Sábado. Ayer volví a Buenos Aires. Hoy intento leer sin mucho éxito. El cansancio físico me lleva a la desconcentración. Me limito a repasar los libros que traje de Neuquén. La mayor parte poesía. Libros, plaquetas, folletos del Proyecto Puentes. Entre los libros tengo Ya no anula la luna de Lucas Castro, Hora blanca de Tomás Watkins, Informe de aves y otras cosas que vuelan de Rafael Urretabizkaya, y La ruta metafísica del héroe, una antología bastante completa de Raúl Mansilla que abre con el ya mítico poema Danzando un camaruco en Nicaragua. En un folleto leo un fragmento de Mansilla que me impresiona: “Sabemos que nunca podremos ir a nuestro cerebro, porque no hay años luz que surcar, porque ahí está todo, está el secreto de los viajes, excusas y excusas, ahí está el agujero negro de la vida que es como descongelar una heladera.”

Domingo. Sueño que escribo en una página un vocabulario de una lengua indígena. Como un diccionario. Apenas una página, como las que escribieron Rosas o Perón. “Qué útil” pienso. Y siento, en el sueño, que esa utilidad va a ser desafiada por los doctos y los académicos, que va a ser desmerecida. La página donde escribí en el sueño es amarilla, como si estuviera vieja. Después me despierto.

Lunes. Leo a Wellek. Y también repaso, después de años de la primera lectura, El concepto de crítica de arte en el Romanticismo alemán, la tesis de doctorado de Walter Benjamin. Me llama la atención el uso reiterado, casi obsesivo que hace Benjamin de la palabra “gnoseología.” A la tarde en un local del sindicato, presentamos con Godoy, Vanoli, Robles y Mavrakis los libros que sacamos este año. Hizo calor y tomamos un poco de vodka con naranja. Fueron amigos y lectores. Hablamos de la amistad y la tecnología.
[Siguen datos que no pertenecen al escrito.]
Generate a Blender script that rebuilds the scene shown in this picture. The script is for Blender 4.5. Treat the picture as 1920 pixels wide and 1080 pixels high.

En un momento pensé “nos leen, deberíamos estar a la altura de esa lectura, tratar de escribir bien, o al menos dedicarle tiempo.” ¿Tecnología? Cuando terminó la noche se me cayó el teléfono en la calle y se rompió. Quedé incomunicado. O parcialmente comunicado. Ya es muy difícil estar del todo incomunicado.

Martes. Después de los cuarenta escribir se parece mucho a una actividad física. Uno se cansa. ¿O se cansa la mente? ¿O se pierde el horizonte de sentido? (¿Para qué hacer esto?) ¿Y dónde quedan las armas y las letras? A esta edad se supone que uno ya puede ser coronel y mandar gente si eligió las armas. Mientras que en las letras, ese lugar vacío, uno recién está empezando. ¿Lugar vacío? Y sin embargo, hay párrafos y párrafos. Algunos de esos párrafos se leen llenos de ocio. Donde debería estar el esfuerzo de la lectura, hay un hueco de ascensor. (Un hueco, una heladera descongelada.)
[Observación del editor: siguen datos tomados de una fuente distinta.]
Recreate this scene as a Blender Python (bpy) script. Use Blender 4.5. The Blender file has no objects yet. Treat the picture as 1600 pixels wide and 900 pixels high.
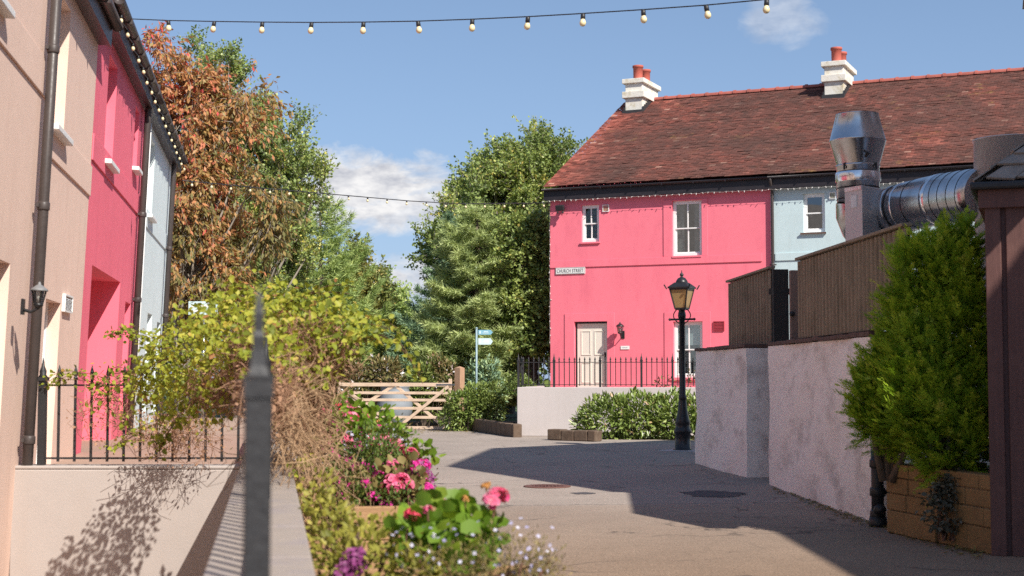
import bpy, math
import numpy as np
from mathutils import Vector, Matrix
R = math.radians
PI = math.pi
rng = np.random.default_rng(7)

# ------------------------------------------------------------------ scene, camera
scn = bpy.context.scene
COL = scn.collection
F, PITCH, EYE = 2300.0, R(3.36), np.array((0.0, 0.0, 1.5))


def ray(px, py):
    x, y = (px - 800) / F, (450 - py) / F
    c, s = math.cos(PITCH), math.sin(PITCH)
    return np.array((x, c - y * s, s + y * c))


def at(px, py, Y):
    """the point of the place that the photograph shows at (px, py), Y metres away"""
    d = ray(px, py)
    return EYE + d * (Y / d[1])


def on_ground(px, py, z=0.0):
    d = ray(px, py)
    return EYE + d * ((z - EYE[2]) / d[2])


cam_data = bpy.data.cameras.new("camera")
cam = bpy.data.objects.new("camera", cam_data)
COL.objects.link(cam)
cam.location = EYE
cam.rotation_euler = (R(90) + PITCH, 0, 0)
cam_data.lens = F / 1600 * 36
cam_data.sensor_width = 36
cam_data.clip_start = 0.05
cam_data.clip_end = 2000
cam_data.dof.use_dof = True
cam_data.dof.focus_distance = 31
cam_data.dof.aperture_fstop = 4.2
scn.camera = cam

# ------------------------------------------------------------------ light and sky
SUN_AZ, SUN_EL = R(-55), R(40)          # direction to the sun: angle from +X towards +Y
sd = Vector((math.cos(SUN_AZ) * math.cos(SUN_EL), math.sin(SUN_AZ) * math.cos(SUN_EL), math.sin(SUN_EL)))
sun_data = bpy.data.lights.new("sun", "SUN")
sun_data.energy = 5.0
sun_data.angle = R(0.5)
sun_data.color = (1.0, 0.94, 0.85)
sun = bpy.data.objects.new("sun", sun_data)
COL.objects.link(sun)
sun.location = sd * 60
sun.rotation_euler = sd.to_track_quat("Z", "Y").to_euler()
scn.view_settings.view_transform = "Standard"
scn.view_settings.look = "None"
scn.view_settings.exposure = 0.47
scn.view_settings.gamma = 1
scn.render.engine = "CYCLES"
try:
    scn.cycles.use_denoising = False
    scn.cycles.max_bounces = 7
    scn.cycles.transparent_max_bounces = 10
    scn.cycles.sample_clamp_indirect = 8
except Exception:
    pass


class NT:
    """small helper to write node trees"""
    def __init__(s, tree):
        s.t = tree; s.n = tree.nodes; s.l = tree.links; s.n.clear()
    def node(s, typ, **kw):
        n = s.n.new(typ)
        for k, v in kw.items():
            if k.startswith("i_"):
                k = k[2:]
                k = int(k) if k.isdigit() else k.replace("_", " ")
                n.inputs[k].default_value = v
            else:
                setattr(n, k, v)
        return n
    def link(s, a, b):
        s.l.new(a, b)
    def math(s, op, a, b=None, c=None, clamp=False):
        n = s.n.new("ShaderNodeMath"); n.operation = op; n.use_clamp = clamp
        for i, v in enumerate((a, b, c)):
            if v is None: continue
            if isinstance(v, (int, float)): n.inputs[i].default_value = v
            else: s.l.new(v, n.inputs[i])
        return n.outputs[0]
    def ramp(s, fac, stops, interp="LINEAR"):
        n = s.n.new("ShaderNodeValToRGB"); e = n.color_ramp.elements
        n.color_ramp.interpolation = interp
        while len(e) < len(stops): e.new(0.5)
        for el, (p, c) in zip(e, stops):
            el.position = p
            el.color = (c, c, c, 1) if isinstance(c, (int, float)) else (*c, 1)
        s.l.new(fac, n.inputs[0]); return n.outputs[0]
    def mix(s, fac, a, b, mode="MIX"):
        n = s.n.new("ShaderNodeMix"); n.data_type = "RGBA"; n.blend_type = mode
        for i, v in ((0, fac), (6, a), (7, b)):
            if isinstance(v, (int, float)): n.inputs[i].default_value = v
            elif isinstance(v, tuple): n.inputs[i].default_value = (*v, 1)
            else: s.l.new(v, n.inputs[i])
        return n.outputs[2]
    def noise(s, vec, scale, detail=4, rough=0.55, dist=0.0):
        n = s.n.new("ShaderNodeTexNoise")
        n.inputs["Scale"].default_value = scale; n.inputs["Detail"].default_value = detail
        n.inputs["Roughness"].default_value = rough; n.inputs["Distortion"].default_value = dist
        s.l.new(vec, n.inputs["Vector"]); return n.outputs[0]
    def mapping(s, vec, scale=(1, 1, 1), rot=(0, 0, 0), loc=(0, 0, 0)):
        n = s.n.new("ShaderNodeMapping")
        n.inputs["Scale"].default_value = scale; n.inputs["Rotation"].default_value = rot; n.inputs["Location"].default_value = loc
        s.l.new(vec, n.inputs[0]); return n.outputs[0]


world = bpy.data.worlds.new("World")
scn.world = world
world.use_nodes = True
w = NT(world.node_tree)
sky = w.node("ShaderNodeTexSky", sky_type="NISHITA", sun_disc=False)
sky.sun_elevation = SUN_EL
sky.sun_rotation = math.atan2(sd.x, sd.y)
sky.air_density = 1.0; sky.dust_density = 0.6; sky.ozone_density = 1.6; sky.altitude = 30
tc = w.node("ShaderNodeTexCoord")
sep = w.node("ShaderNodeSeparateXYZ"); w.link(tc.outputs["Generated"], sep.inputs[0])
yy = w.math("MAXIMUM", sep.outputs[1], 0.02)
az = w.math("DIVIDE", sep.outputs[0], yy)
el = w.math("DIVIDE", sep.outputs[2], yy)
nz = w.noise(w.mapping(tc.outputs["Generated"], (1, 1, 1.9)), 21, 7, 0.62, 0.35)
nz2 = w.noise(w.mapping(tc.outputs["Generated"], (1, 1, 2.2), loc=(3, 1, 2)), 46, 6, 0.6)
fac = None
# cloud banks: azimuth, elevation, widths, opacity (all tangents of angles from due +Y)
for (a0, e0, ra, re, op) in ((-0.108, 0.125, 0.074, 0.034, 1.0), (-0.065, 0.112, 0.075, 0.020, .9), (-0.075, 0.066, 0.055, 0.017, 1.0), (0.186, 0.246, 0.030, 0.026, .38),
                             (-0.34, 0.10, 0.09, 0.04, .9), (0.62, 0.16, 0.16, 0.06, .9), (-0.75, 0.2, 0.2, 0.07, .9), (0.95, 0.3, 0.2, 0.08, .8)):
    dx = w.math("DIVIDE", w.math("SUBTRACT", az, a0), ra)
    dy = w.math("DIVIDE", w.math("SUBTRACT", el, e0), re)
    r2 = w.math("ADD", w.math("MULTIPLY", dx, dx), w.math("MULTIPLY", dy, dy))
    v = w.math("SUBTRACT", 0.62, w.math("MULTIPLY", r2, 0.62))
    v = w.math("ADD", v, w.math("MULTIPLY", w.math("SUBTRACT", nz, 0.5), 1.9))
    m = w.math("MULTIPLY", w.math("MULTIPLY", w.math("SMOOTH_MIN", v, 1.0, 0.2), 2.2, clamp=True), op, clamp=True)
    fac = m if fac is None else w.math("MAXIMUM", fac, m)
front = w.math("GREATER_THAN", sep.outputs[1], 0.05)
fac = w.math("MULTIPLY", fac, front, clamp=True)
cl_col = w.ramp(nz2, [(0.33, (5.6, 5.8, 6.5)), (0.64, (9.8, 9.7, 9.7))])
hazec = w.mix(w.ramp(sep.outputs[2], [(0.0, 0.6), (0.3, 0.26)]), sky.outputs[0], (3.5, 5.6, 9.9))
skc = w.mix(fac, hazec, cl_col)
bg = w.node("ShaderNodeBackground"); bg.inputs[1].default_value = 0.070
w.link(skc, bg.inputs[0])
wo = w.node("ShaderNodeOutputWorld"); w.link(bg.outputs[0], wo.inputs[0])


# ------------------------------------------------------------------ materials
def lin(r, g, b):
    f = lambda c: (c / 255 / 12.92) if c / 255 <= 0.04045 else ((c / 255 + 0.055) / 1.055) ** 2.4
    return (f(r), f(g), f(b))


def newmat(name):
    m = bpy.data.materials.new(name); m.use_nodes = True
    return m, NT(m.node_tree)


def finish(t, shader, bump=None):
    o = t.node("ShaderNodeOutputMaterial"); t.link(shader, o.inputs[0])


def mul(c, k):
    return tuple(min(1, x * k) for x in c)


def surf(name, base, rough=0.7, var=0.12, vscale=2.5, bump=0.15, bscale=60, metal=0.0, spec=0.4, stretch=(1, 1, 1), dirt=None, dirt_scale=3.0, dirt_amt=0.5, dirt_stretch=(1, 1, 1), coat=0, bdist=0.01):
    """painted / natural surface: two-scale tone variation, optional stains with a shape of their own, fine bump"""
    m, t = newmat(name)
    tc = t.node("ShaderNodeTexCoord"); v = tc.outputs["Object"]
    vs = t.mapping(v, stretch)
    n1 = t.noise(vs, vscale, 5, 0.6)
    n2 = t.noise(vs, vscale * 9, 3, 0.6)
    nn = t.math("ADD", t.math("MULTIPLY", n1, 0.65), t.math("MULTIPLY", n2, 0.35))
    col = t.ramp(nn, [(0.3, mul(base, 1 - var)), (0.7, mul(base, 1 + var))])
    if dirt:
        d = t.noise(t.mapping(v, dirt_stretch, loc=(2.3, 1.1, 4)), dirt_scale, 8, 0.68)
        dm = t.ramp(d, [(0.5, 0.0), (0.72, dirt_amt)])
        col = t.mix(dm, col, dirt)
    p = t.node("ShaderNodeBsdfPrincipled")
    t.link(col, p.inputs["Base Color"])
    rr = t.ramp(n2, [(0.3, max(0.03, rough - 0.1)), (0.7, min(1, rough + 0.08))])
    t.link(rr, p.inputs["Roughness"])
    p.inputs["Metallic"].default_value = metal
    p.inputs["Specular IOR Level"].default_value = spec
    p.inputs["Coat Weight"].default_value = coat
    if bump:
        b = t.node("ShaderNodeBump"); b.inputs["Strength"].default_value = bump; b.inputs["Distance"].default_value = bdist
        bn = t.noise(vs, bscale, 4, 0.65)
        t.link(bn, b.inputs["Height"]); t.link(b.outputs[0], p.inputs["Normal"])
    finish(t, p.outputs[0])
    return m


def leafmat(name, stops, trans=0.35, rough=0.5, spec=0.3):
    """leaf colours come from a per-leaf attribute"""
    m, t = newmat(name)
    a = t.node("ShaderNodeAttribute", attribute_name="tint")
    col = t.ramp(a.outputs["Fac"], stops)
    p = t.node("ShaderNodeBsdfPrincipled"); t.link(col, p.inputs["Base Color"])
    p.inputs["Roughness"].default_value = rough; p.inputs["Specular IOR Level"].default_value = spec
    tr = t.node("ShaderNodeBsdfTranslucent")
    t.link(t.mix(1.0, col, (1.0, 0.95, 0.6), "MULTIPLY"), tr.inputs[0])
    mx = t.node("ShaderNodeMixShader"); mx.inputs[0].default_value = trans
    t.link(p.outputs[0], mx.inputs[1]); t.link(tr.outputs[0], mx.inputs[2])
    finish(t, mx.outputs[0])
    return m


def glassmat(name, tint=(0.75, 0.82, 0.82), refl=0.18):
    m, t = newmat(name)
    tr = t.node("ShaderNodeBsdfTransparent"); tr.inputs[0].default_value = (*tint, 1)
    g = t.node("ShaderNodeBsdfGlossy"); g.inputs[0].default_value = (0.9, 0.95, 1, 1); g.inputs["Roughness"].default_value = 0.02
    lw = t.node("ShaderNodeLayerWeight"); lw.inputs[0].default_value = 0.25
    f = t.math("ADD", t.math("MULTIPLY", lw.outputs[1], 0.7), refl, clamp=True)
    mx = t.node("ShaderNodeMixShader"); t.link(f, mx.inputs[0]); t.link(tr.outputs[0], mx.inputs[1]); t.link(g.outputs[0], mx.inputs[2])
    finish(t, mx.outputs[0])
    return m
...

Miércoles. Cuarenta y ocho horas después compro un teléfono igual al que tenía. Hay algunas ligeras variantes en el color y en el software. Pero es casi igual. Ese “casi” me sirve. Me saca de cierta modorra digital. ¿Hay que darle la bienvenida a la espina de las pequeñas diferencias? Otro sueño. Esta vez con Facebook. Pero no recuerdo nada, o casi nada.
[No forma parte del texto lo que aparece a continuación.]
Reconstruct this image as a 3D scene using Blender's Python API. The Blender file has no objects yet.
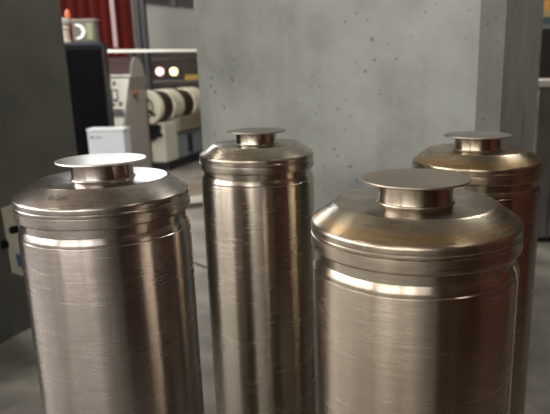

Miércoles, más tarde. Me veo como el escritor que se esfuerza, que administra su talento, escondido por ahí, al costado de la historia, alejado de la trascendencia. Jünger decía el que “de refregarse las manos saca algo.” Agregaba que incluso ahí había talento. Debería buscar la cita exacta. Lo que encuentro es la frase de Mansilla. Está en el prólogo de su antología. La releo sin cansarme. Esa música rota del poeta del sur, ¿está en él o en mí, o en ambos?

Jueves. Leo el artículo “Antártida y su normalización toponímica” de María C. Morandi. La Antártida necesita lingüistas, queda claro. Pero, ¿quién de nosotros escribirá los nombres propios de la Antártida? Lo que necesita una “normalización” son mis lecturas. Noto que en la mirada de Benjamin, los románticos alemanes tienen muchos puntos de contacto con los formalistas rusos. Pero entiendo la modernidad como el gesto de ruptura, la irrupción diría Safranski, antes que el amor a los procesos formales. (Aunque los subrayados de Benjamin sobre la forma en Schlegel existen, están ahí, son innegables.)

Viernes. Estoy en Rosario para presentar mi libro. Viajé bien. Otra vez Retiro. Otra vez la ruta. El viaje vale por mi encuentro con Marco Apolo Benitez y Andrés Rolandelli. Después de la reunión con ellos, hago tiempo en un bar. El mismo bar argentino de siempre.